Morison was born in Edinburgh. He studied law at the University of Edinburgh where he obtained an MA and LLD.[1] He was called to the bar in Scotland in 1891 and then in England in 1899. He took silk in October 1906.
He was knighted in 1906. He was senior Advocate-Depute, 1908–1910 and Deputy Chairman of the Fishery Board for Scotland, 1910–1913.[2] During the same period he also held the post of Sheriff of Fife and Kinross.He was made a Bencher of Gray's Inn in 1920.[3]
In Edinburgh he lived at 24 Heriot Row in the New Town.[4]
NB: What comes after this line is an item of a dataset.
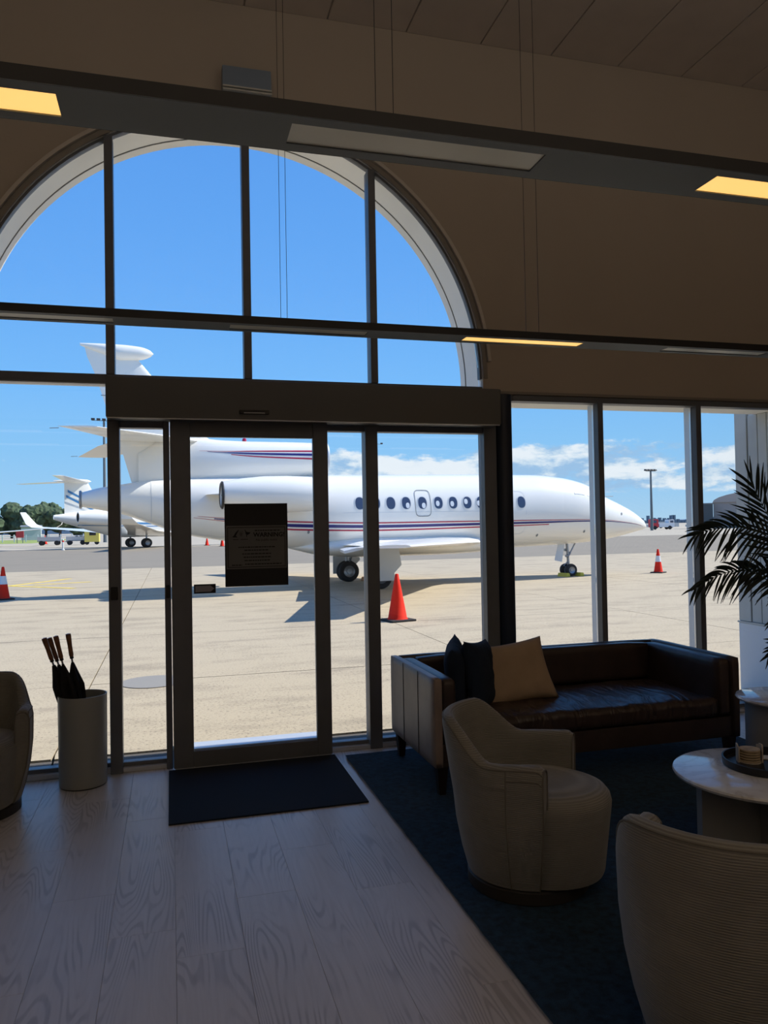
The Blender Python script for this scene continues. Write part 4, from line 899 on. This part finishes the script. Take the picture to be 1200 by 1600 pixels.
# ---- umbrella bin
ub = empty('umbrella_stand', (-.556, -.165, 0)); tag(ub, 'grey cylindrical bin holding umbrellas beside the door frame', 'umbrella stand')
MB().lathe([(.001,.008),(.143,.008),(.144,.012),(.1475,.565),(.1465,.570),(.1405,.570),(.139,.560),(.136,.022),(.001,.020)], n=56, cap=False).build('bin', BINM, ub, smooth=True, auto=.6)
MB().lathe([(.001,0),(.138,0),(.140,.0078),(.001,.0078)], n=48).build('foot_ring', BLACK, ub)
def umbrella(top, low, label, sd_):
    t = empty('umbrella', low); d = Vector(top)-Vector(low); Ln = d.length; t.rotation_euler = d.to_track_quat('Z', 'Y').to_euler()
    tag(t, label, 'umbrella', 'folded umbrellas in the bin'); rnd = random.Random(sd_)
    hl = .150; MB().tube([(0,0,.0),(0,0,Ln-hl+.01)], .006, 8).build('shaft', STEEL, t)
    MB().lathe([(.011,Ln-hl),(.014,Ln-hl+.012),(.0135,Ln-hl*.5),(.0165,Ln-.02),(.0155,Ln-.004),(.001,Ln)], n=16).build('handle', WOODH, t, smooth=True)
    MB().lathe([(.012,Ln-hl-.012),(.012,Ln-hl-.0005)], n=12).build('ferrule', BLACK, t)
    R = []; NN = 24
    for k in range(14):
        z = .02+(Ln-hl-.055-.02)*k/13; f = k/13; base = interp([(0,.010),(.55,.016),(.68,.040),(.82,.040),(.93,.024),(1,.013)], f)
        R.append([(base*(1+.42*math.sin(a*4+f*2.6+sd_)*(.3+.7*f))*math.cos(a), base*(1+.42*math.sin(a*4+f*2.6+sd_)*(.3+.7*f))*math.sin(a), z+(.022*math.sin(a*4+sd_) if k > 10 else 0)) for a in [2*PI*q/NN for q in range(NN)]])
    MB().loft(R).build('canopy', UMB, t, smooth=True)
    # loose folds with pointed rib tips near the handle end
    for q in range(4):
        a = sd_+q*PI/2; z = Ln-hl-.13-.02*q; MB().add([(.02*math.cos(a-.5),.02*math.sin(a-.5),z+.04),(.062*math.cos(a),.062*math.sin(a),z-.02),(.02*math.cos(a+.5),.02*math.sin(a+.5),z-.02),(.012*math.cos(a),.012*math.sin(a),z-.09)], [(0,1,2),(1,2,3),(0,1,3),(0,2,3)]).build('fold', UMB, t)
for tp, lw, lb, s_ in (((-.775,-.20,.945),(-.50,-.15,.034),'umbrella with wooden handle, leftmost and lowest handle',1.),((-.755,-.13,.936),(-.48,-.11,.034),'wood-handled umbrella half hidden behind the leftmost one',2.),((-.706,-.21,.956),(-.50,-.21,.034),'wood-handled umbrella in the middle, third from left',3.),((-.638,-.17,.961),(-.515,-.17,.034),'rightmost wood-handled umbrella, standing apart',4.2)):
    umbrella(tp, lw, lb, s_)
# ---- palm
pm = empty('potted_palm', (4.80, -.62, 0)); tag(pm, 'dark feathery palm reaching in from the right before the windows', 'potted plant')
MB().lathe([(.13,.0),(.15,.01),(.19,.38),(.195,.40),(.175,.40),(.165,.34),(.001,.34)], n=32).build('planter', POT, pm, smooth=True, auto=.5)
MB().lathe([(.001,.341),(.164,.341),(.001,.352)], n=24).build('soil', SOIL, pm)
def bez(P, t):
    P = [Vector(p) for p in P]
    while len(P) > 1: P = [P[i].lerp(P[i+1], t) for i in range(len(P)-1)]
    return P[0]
def frond(P, n=22, ll=.34, start=.35, seed=0, droop=.10, side=Vector((0,1,0))):
    rnd = random.Random(seed); o = Vector(pm.location); pts = [bez(P, k/24)-o for k in range(25)]
    rc = MB().tube(pts, [.008*(1-.8*k/24) for k in range(25)], 6).build('frond', STEM, pm, smooth=True)
    for k in range(n):
        t = start+(1-start)*(k/(n-1))**.95; p = bez(P, min(t, .999))-o; d = (bez(P, min(1, t+.01))-bez(P, t-.01)).normalized()
        sv = d.cross(Vector((0,-1,.15))).normalized()   # across the blade, roughly in the window plane
        for sgn in (-1, 1):
            f = (t-start)/(1-start); L_ = ll*(.55+.55*math.sin(PI*min(1, .18+f*.85)))*(rnd.uniform(.85, 1.1)); ang = math.radians(58-34*f+rnd.uniform(-6, 6))
            v0 = (d*math.cos(ang)+sv*sgn*math.sin(ang)+Vector((0, rnd.uniform(-.28,.28), 0))).normalized(); wd = .0105*rnd.uniform(.85, 1.15)
            nrm = v0.cross(Vector((0,1,0)));
            nrm = nrm.normalized() if nrm.length > .1 else Vector((0,0,1)); vs = []; K = 6
            for q in range(K+1):
                u = q/K; c = p+v0*L_*u+Vector((0,0,-1))*droop*u*u*(L_/.3); w_ = wd*math.sin(PI*min(1, .12+u*.88))**.7 if u < 1 else .0008
                vs += [c+nrm*w_, c+Vector((0,-.004,.0)), c-nrm*w_]
            fs = []
            for q in range(K): a = q*3; fs += [(a, a+1, a+4, a+3), (a+1, a+2, a+5, a+4)]
            MB().add(vs, fs).build('leaflet', LEAF, rc)
Cn = (4.78, -.62, .345)
frond([Cn, (4.68,-.60,1.1), (4.48,-.60,1.42), (4.22,-.60,1.87)], 24, .42, .42, 1, .02)
frond([Cn, (4.70,-.60,1.45), (4.25,-.66,1.68), (3.66,-.66,1.50)], 24, .27, .50, 2, .10)
frond([Cn, (4.62,-.55,1.05), (4.30,-.55,1.44), (3.74,-.55,1.10)], 24, .21, .42, 3, .12)
frond([Cn, (4.72,-.70,1.2), (4.62,-.70,1.6), (4.50,-.72,2.05)], 18, .34, .50, 4, .02)
frond([Cn, (4.70,-.75,.9), (4.50,-.80,1.02), (4.20,-.80,.86)], 12, .20, .60, 5, .12)
frond([Cn, (4.74,-.5,1.0), (4.55,-.50,1.30), (4.22,-.50,1.22)], 14, .24, .50, 6, .10)
frond([Cn, (4.70,-.62,.62), (4.52,-.66,.78), (4.27,-.68,.60)], 8, .16, .70, 7, .08)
Liberal Member of Parliament for Inverness-shire from 1917 to 1918 and for Inverness from 1918 to 1922, Morison was Solicitor General for Scotland in the Liberal and Coalition Governments from October 1913 to 1920. In 1920 he was appointed Privy Counsellor and promoted to Lord Advocate, a post he held until 1922. He resigned from the House of Commons on 27 February 1922 by accepting the office of Steward of the Chiltern Hundreds.
He is buried against the northern wall of the 20th extension to Dean Cemetery in western Edinburgh with his wife, Isabel Elizabeth Hendry, Lady Morison (1873–1934).
He married twice, firstly to Isabel Elizabeth Hendry secondly to Georgina Morgan Mitchell.[5]
His children included Harold Thomas Brash Morison.[6] A son was the noted lawyer Sir Ronald Peter Morison QC, whose son Malcolm Morison, Lord Morison also became a Senator of the College of Justice.